DO THIS:
Copy every line of the data exactly, leaving nothing out.

***

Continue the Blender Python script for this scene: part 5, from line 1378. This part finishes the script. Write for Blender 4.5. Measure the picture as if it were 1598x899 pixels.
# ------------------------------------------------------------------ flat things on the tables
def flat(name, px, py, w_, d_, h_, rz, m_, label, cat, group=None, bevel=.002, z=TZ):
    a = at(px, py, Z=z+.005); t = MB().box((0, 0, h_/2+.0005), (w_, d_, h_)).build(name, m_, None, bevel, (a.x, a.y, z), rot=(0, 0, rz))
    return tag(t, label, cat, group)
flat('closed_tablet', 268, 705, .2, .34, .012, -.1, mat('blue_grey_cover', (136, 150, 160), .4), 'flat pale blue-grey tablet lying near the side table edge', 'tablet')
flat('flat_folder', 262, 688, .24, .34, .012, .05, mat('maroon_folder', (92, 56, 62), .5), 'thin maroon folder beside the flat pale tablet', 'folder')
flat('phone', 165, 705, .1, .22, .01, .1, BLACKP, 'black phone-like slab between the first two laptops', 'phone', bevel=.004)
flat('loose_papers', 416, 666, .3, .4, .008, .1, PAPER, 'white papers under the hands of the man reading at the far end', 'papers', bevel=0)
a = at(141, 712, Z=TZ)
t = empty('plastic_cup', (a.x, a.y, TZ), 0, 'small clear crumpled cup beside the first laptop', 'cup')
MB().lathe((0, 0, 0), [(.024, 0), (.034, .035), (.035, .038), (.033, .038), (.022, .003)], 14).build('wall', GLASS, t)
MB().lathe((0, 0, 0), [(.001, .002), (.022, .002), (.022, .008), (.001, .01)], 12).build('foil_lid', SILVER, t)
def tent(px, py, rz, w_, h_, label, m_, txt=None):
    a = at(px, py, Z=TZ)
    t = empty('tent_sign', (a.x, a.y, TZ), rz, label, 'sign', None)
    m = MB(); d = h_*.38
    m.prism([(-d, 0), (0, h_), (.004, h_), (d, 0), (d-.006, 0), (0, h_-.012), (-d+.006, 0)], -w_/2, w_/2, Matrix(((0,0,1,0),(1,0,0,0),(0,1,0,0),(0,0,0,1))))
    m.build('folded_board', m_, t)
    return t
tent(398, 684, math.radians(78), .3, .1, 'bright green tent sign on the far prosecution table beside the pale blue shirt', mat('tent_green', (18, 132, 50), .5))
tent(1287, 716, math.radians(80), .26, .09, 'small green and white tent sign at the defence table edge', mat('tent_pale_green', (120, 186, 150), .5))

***

EXERCISE OUTPUT:
Continue the Blender Python script for this scene: part 5, from line 1378. This part finishes the script. Write for Blender 4.5. Measure the picture as if it were 1598x899 pixels.
# ------------------------------------------------------------------ flat things on the tables
def flat(name, px, py, w_, d_, h_, rz, m_, label, cat, group=None, bevel=.002, z=TZ):
    a = at(px, py, Z=z+.005); t = MB().box((0, 0, h_/2+.0005), (w_, d_, h_)).build(name, m_, None, bevel, (a.x, a.y, z), rot=(0, 0, rz))
    return tag(t, label, cat, group)
flat('closed_tablet', 268, 705, .2, .34, .012, -.1, mat('blue_grey_cover', (136, 150, 160), .4), 'flat pale blue-grey tablet lying near the side table edge', 'tablet')
flat('flat_folder', 262, 688, .24, .34, .012, .05, mat('maroon_folder', (92, 56, 62), .5), 'thin maroon folder beside the flat pale tablet', 'folder')
flat('phone', 165, 705, .1, .22, .01, .1, BLACKP, 'black phone-like slab between the first two laptops', 'phone', bevel=.004)
flat('loose_papers', 416, 666, .3, .4, .008, .1, PAPER, 'white papers under the hands of the man reading at the far end', 'papers', bevel=0)
a = at(141, 712, Z=TZ)
t = empty('plastic_cup', (a.x, a.y, TZ), 0, 'small clear crumpled cup beside the first laptop', 'cup')
MB().lathe((0, 0, 0), [(.024, 0), (.034, .035), (.035, .038), (.033, .038), (.022, .003)], 14).build('wall', GLASS, t)
MB().lathe((0, 0, 0), [(.001, .002), (.022, .002), (.022, .008), (.001, .01)], 12).build('foil_lid', SILVER, t)
def tent(px, py, rz, w_, h_, label, m_, txt=None):
    a = at(px, py, Z=TZ)
    t = empty('tent_sign', (a.x, a.y, TZ), rz, label, 'sign', None)
    m = MB(); d = h_*.38
    m.prism([(-d, 0), (0, h_), (.004, h_), (d, 0), (d-.006, 0), (0, h_-.012), (-d+.006, 0)], -w_/2, w_/2, Matrix(((0,0,1,0),(1,0,0,0),(0,1,0,0),(0,0,0,1))))
    m.build('folded_board', m_, t)
    return t
tent(398, 684, math.radians(78), .3, .1, 'bright green tent sign on the far prosecution table beside the pale blue shirt', mat('tent_green', (18, 132, 50), .5))
tent(1287, 716, math.radians(80), .26, .09, 'small green and white tent sign at the defence table edge', mat('tent_pale_green', (120, 186, 150), .5))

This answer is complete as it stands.